Can Girls Play Baseball?

For decades, the question has lingered in dugouts and sports debates: Can girls play baseball? The answer is yes — but the system often makes it feel like no. 

Baseball is still seen as a man’s game, while women are steered toward softball. Though similar in spirit, softball uses a larger ball, shorter distances, and underhand pitching, making it a different game entirely. That divide limits opportunities, reduces exposure, and keeps the cycle repeating.

But change is underway. From record youth participation to the creation of the Women’s Pro Baseball League, signs point toward a long-overdue shift.

Set to debut in 2026, the Women’s Pro Baseball League has already drawn more than 600 players from 10 countries to its first open tryouts. The turnout has been called a breakthrough moment indicating that girls absolutely can play baseball when given the chance.

Quick Highlights:

  • About 1,300 high school girls played baseball on boys’ teams in 2023–24, showing there’s interest even without formal girls’ programs.
  • Youth baseball and softball participation grew 7.6% in 2023, making it the fastest-rising team sport in the U.S.
  • Girls make up less than 1% of all high school baseball players in the U.S., highlighting how limited participation remains.
  • High school fast-pitch softball has more than 340,000 participants, making it one of the most popular sports for girls nationwide.
  • 16.7 million Americans played baseball in 2023, the highest on record, though the overwhelming majority were male.
  • The Women’s Pro Baseball League (WPBL), launching in 2026, has drawn global interest and could mark a turning point for female players.
player holding baseballs

The Softball Substitution: How History Shaped Perception

In the 1970s, Little League was required to allow girls after a landmark legal case challenged gender discrimination.
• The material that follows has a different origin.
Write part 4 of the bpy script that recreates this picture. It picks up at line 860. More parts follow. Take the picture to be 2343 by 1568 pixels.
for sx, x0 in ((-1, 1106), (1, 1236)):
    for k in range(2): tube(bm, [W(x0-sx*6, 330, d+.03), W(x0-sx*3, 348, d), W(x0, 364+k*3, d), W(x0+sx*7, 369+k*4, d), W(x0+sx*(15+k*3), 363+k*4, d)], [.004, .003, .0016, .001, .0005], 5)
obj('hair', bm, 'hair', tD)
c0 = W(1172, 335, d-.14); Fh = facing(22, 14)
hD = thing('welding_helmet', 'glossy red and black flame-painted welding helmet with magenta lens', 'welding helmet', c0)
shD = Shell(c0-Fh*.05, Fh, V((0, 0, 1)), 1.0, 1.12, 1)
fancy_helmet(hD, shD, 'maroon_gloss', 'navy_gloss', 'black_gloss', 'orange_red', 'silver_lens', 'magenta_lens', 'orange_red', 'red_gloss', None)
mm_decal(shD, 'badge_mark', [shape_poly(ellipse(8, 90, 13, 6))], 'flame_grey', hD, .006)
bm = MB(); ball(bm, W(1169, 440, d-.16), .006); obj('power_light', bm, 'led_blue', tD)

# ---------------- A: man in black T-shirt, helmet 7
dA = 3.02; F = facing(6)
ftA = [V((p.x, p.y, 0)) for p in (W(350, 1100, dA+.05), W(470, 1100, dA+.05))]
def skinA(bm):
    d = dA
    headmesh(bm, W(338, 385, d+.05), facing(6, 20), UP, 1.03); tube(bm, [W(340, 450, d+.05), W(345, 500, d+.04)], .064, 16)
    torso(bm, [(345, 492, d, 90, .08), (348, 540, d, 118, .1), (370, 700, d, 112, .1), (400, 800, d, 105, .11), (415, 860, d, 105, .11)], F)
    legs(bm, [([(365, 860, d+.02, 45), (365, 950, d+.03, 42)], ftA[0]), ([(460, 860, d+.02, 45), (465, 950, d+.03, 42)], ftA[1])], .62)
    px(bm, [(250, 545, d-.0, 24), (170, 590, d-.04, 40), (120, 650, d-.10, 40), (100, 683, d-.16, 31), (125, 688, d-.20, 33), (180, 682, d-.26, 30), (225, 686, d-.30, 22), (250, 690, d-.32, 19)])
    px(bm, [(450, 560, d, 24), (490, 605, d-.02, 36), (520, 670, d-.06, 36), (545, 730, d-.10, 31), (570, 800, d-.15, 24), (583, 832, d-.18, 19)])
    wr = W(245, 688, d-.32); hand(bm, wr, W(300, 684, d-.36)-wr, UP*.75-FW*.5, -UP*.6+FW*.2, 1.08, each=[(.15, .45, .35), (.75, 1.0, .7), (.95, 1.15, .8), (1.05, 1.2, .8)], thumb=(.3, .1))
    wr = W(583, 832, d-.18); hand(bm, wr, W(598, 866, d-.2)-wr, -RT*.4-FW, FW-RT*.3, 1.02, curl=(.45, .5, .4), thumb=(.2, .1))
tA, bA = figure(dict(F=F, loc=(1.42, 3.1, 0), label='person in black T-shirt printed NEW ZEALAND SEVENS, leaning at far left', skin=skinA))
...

But instead of integrating them into baseball, most programs expanded softball as the “female version” of the sport.

That separation became ingrained. Coaches and parents steered girls toward softball, schools built programs around it, and media coverage reinforced the divide. The question stopped being whether girls could play baseball; it became whether they should.

It’s a dynamic we’ve seen before. Like golf, baseball first developed inside boundaries that excluded many. To keep growing, the sport now has to reckon with that history and decide how inclusive it wants to be.
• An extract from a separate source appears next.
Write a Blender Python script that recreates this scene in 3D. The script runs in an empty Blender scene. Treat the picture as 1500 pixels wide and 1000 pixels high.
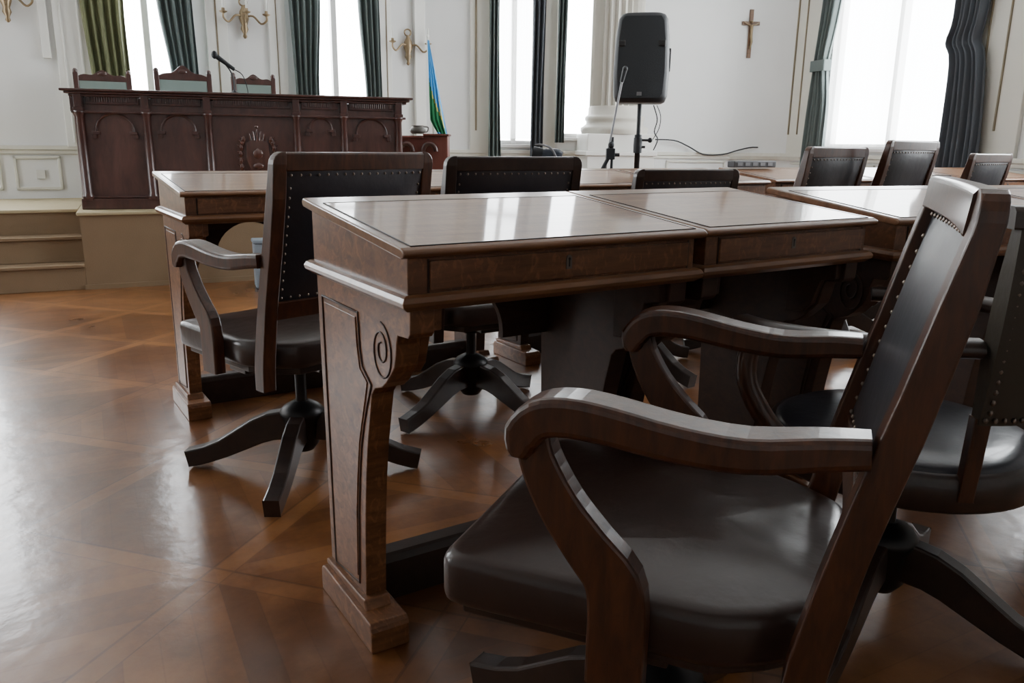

No Teams, No Pathway: Why Opportunity Disappears

Even when girls start playing baseball at the youth level, the path forward narrows quickly. By middle and high school, it’s nearly impossible to find a dedicated girls baseball team.

The numbers reflect this: 0.0003% of high school baseball players are female, compared to millions who play softball. Without teams, there’s no competition. Without competition, there’s no visibility. 

Title IX and equal-protection law give girls the legal right to try out for boys teams and require schools to provide equal athletic opportunities. However, enforcement, awareness, and administrative willingness vary widely.

young baseball player at bat

Rights on Paper, Gaps on the Field

Girls today still receive fewer high school participation opportunities than boys did in 1972. There are about 3.4 million slots for girls versus 3.6 million once reserved for boys. Even now, girls miss out on an estimated 1 million sports opportunities compared to boys across K–12.

Many schools still struggle with enforcement. Over half of athletic administrators do not know who their Title IX coordinator is, and 83% of college coaches report they have never received formal Title IX training.

Other sports have made progress through investment and visibility. NCAA women’s March Madness growth has brought national attention and pushed parity conversations forward for women’s basketball. Baseball has not seen that same level of commitment, and the numbers show it.

Where Opportunity Meets Skill

Girls don’t just play baseball. They thrive in it.

Take Kelsie Whitmore, who broke barriers by pitching in the Atlantic League against professional male players. Or look at the athletes competing in the Women’s Baseball World Cup proving on an international stage that women belong on the diamond.

The upcoming Women’s Pro Baseball League is set to change the landscape. Launching in 2026 with six teams, it will be the first professional women’s baseball league in the U.S. since the All-American Girls Professional Baseball League disbanded in 1954. For the first time in decades, young players will see women competing at the professional level.

When asked, can girls play baseball? the proof is already on the field. The challenge has never been ability; it has always been opportunity. The WPBL represents that long-awaited chance finally taking shape.

professional baseball ballpark

Building the Pipeline: What Needs to Change

If baseball wants to keep growing, it must commit to building a sustainable pathway for girls. The upcoming Women’s Pro Baseball League will play a key role. 

For the first time in more than 70 years, women will have a professional home in U.S. baseball. The league validates every girl who chooses the sport and sends a clear message: there is a future here, and you belong.

The next step is support. The WNBA’s growth has shown what happens when visibility, sponsorship, and storytelling come together. With youth participation rising and professional women’s baseball on the horizon, sponsors and partners have a chance to align with that momentum and invest in lasting equity.

The opportunity is here. The sport just has to take it.